Results on Election night will only reflect in-person votes cast during the early voting period, on Election Day itself and received, valid absentee ballots that do not need to be cured. Affidavit ballots and absentee ballots received after early voting ends are not included. Therefore, election night results are incomplete. The BOE will update ballots counted and results of the rounds from ranked choice voting every week on Tuesday.

  • June 27: the NYC Board of Elections will tabulate the first RCV round to provide unofficial, and incomplete results. These will not include affidavit and all absentee ballots.
  • Week of July 3rd the BOE will release an updated RCV count with the absentee ballots they’ve received so far, and will continue to update these results weekly until all ballots are in and the count is certified.
  • July 11: likely date of final results which will include final round-by-round tabulation as needed.

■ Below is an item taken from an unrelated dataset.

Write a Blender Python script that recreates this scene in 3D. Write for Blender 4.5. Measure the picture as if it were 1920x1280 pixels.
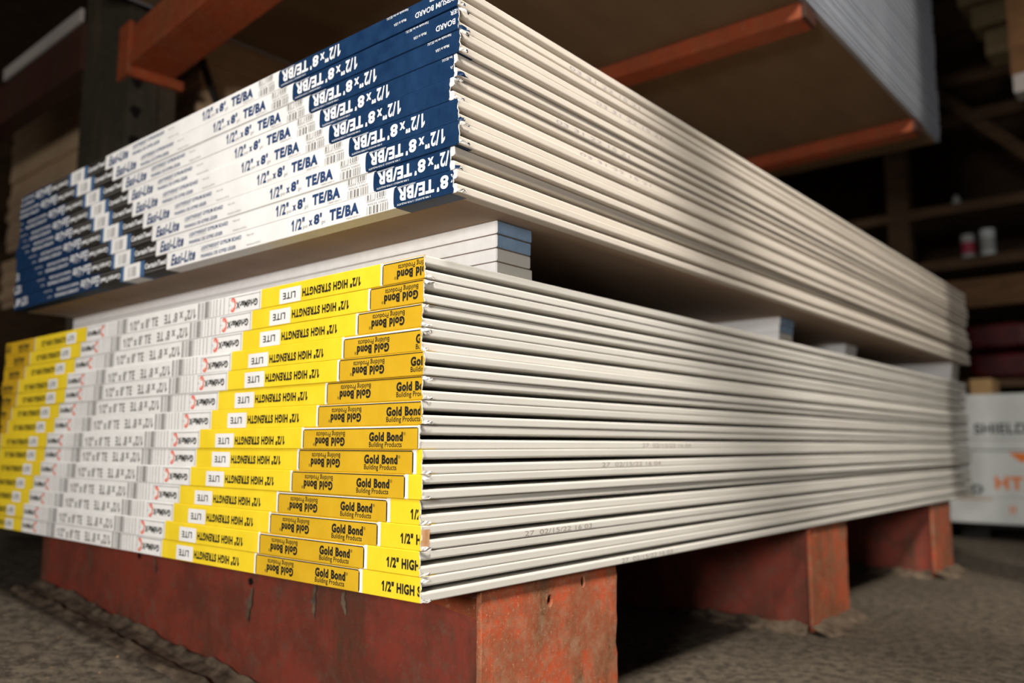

This year, voters can expect to know a bit more information as the BOE has made helpful adjustments in terms of public reporting. Now New Yorkers will be able to see how many votes have been counted and what percentage is left in an easy to read fashion. The BOE will also clearly show how votes are transferred from one round to another.

Cross Endorsements

Last week, two sets of candidates – one in lower Manhattan (Susan Lee and Ursila Jung) and one in Harlem (Assembly Member Al Taylor and Yusef Salaam) – crossed endorsed each other in their respective races. Susan Lerner issued the following statement in response:

“Successful candidates understand that Ranked Choice Voting gives voters more choice and more voice, and that the focus of campaigns should be ‘on the issues and not any individual,’ as Assemblymember Al Taylor said so well while cross endorsing Yusef Salaam. And in lower Manhattan, Susan Lee acknowledged that both she and Ursila agree on many issues and voters deserve someone committed to transparency. Cross endorsements don’t hurt or help one gender, or party, or any one political persuasion: they benefit the voters who get to hear about issues over negative personal attacks. Voters appreciate and support ranked choice voting because it puts the power back in their hands. We encourage all New Yorkers to take advantage of their rights to either rank their vote or just vote for one candidate like they always have.”

Expectations for Voters

RCV allows voters the opportunity to rank up to five candidates in order of preference. If no one wins with more than 50 percent of first-choice votes, the candidate that came in last is eliminated and their voters’ second choice votes are distributed. This process repeats until there’s a majority winner.

74% of New Yorkers voted to adopt ranked choice voting.

In 2021, Common Cause/NY and Rank the Vote NYC released the preliminary results of exit polling from the city’s first ranked choice voting election. The poll was conducted by Edison Research throughout early voting and on Election Day, with a sample size of 1,662, both in-person and on the phone, with voters from a broad spectrum of ages, races, and education levels that reflect the demographics of the city. The poll shows that voters embraced the benefits of ranked choice voting, found it simple to understand, and want to use it in future elections.

Highlights include:

  • New Yorkers embraced Ranked Choice Voting at the ballot box.
    • 83% of voters ranked at least two candidates on their ballots in the mayoral primary. The majority of those who opted not to rank did so because they only had one preferred candidate.
    • 42% of voters maximized their newfound power and ranked five candidates.
  • New Yorkers understand the promise and the power of Ranked Choice Voting.
    • 51% ranked because it allowed it them to vote their values
    • 49% ranked because it allowed them to support multiple candidates
    • 41% ranked because it gave them more of a say in who gets elected
  • New Yorkers found Ranked Choice Voting easy to use.
    • 95% of voters found their ballot simple to complete.
    • 78% of New Yorkers said they understood Ranked Choice Voting extremely or very well.
  • New Yorkers want Ranked Choice Voting in future elections.
    • 77% of New Yorkers want Ranked Choice Voting in future local elections.
  • There was little variability between ethnic groups’ understanding of ranked choice voting:
    • 77% of Black voters said they understood ranked choice voting
    • 80% of Hispanic voters said they understood ranked choice voting
    • 77% of Asian voters said they understood ranked choice voting
    • 81% of white voters said they understood ranked choice voting
  • New Yorkers across ethnic groups found their ballots simple to complete:
    • 93% of Black voters found their ballot simple to complete.
    • 95% of Hispanic voters found their ballot simple to complete.
    • 97% of Asian voters found their ballot simple to complete.
    • 95% of white voters found their ballot simple to complete.
  • Contrary to fears that Ranked Choice Voting would harm voters by creating a knowledge tax, most voters ranked three or more candidates in the mayoral primary.
    • Overall, 72% of voters ranked three or more candidates.
    • 66% of Black voters ranked three or more candidates, 64% of Hispanic voters ranked three or more candidates, 80% of white voters ranked three or more candidates and 72% of Asian voters ranked three or more candidates.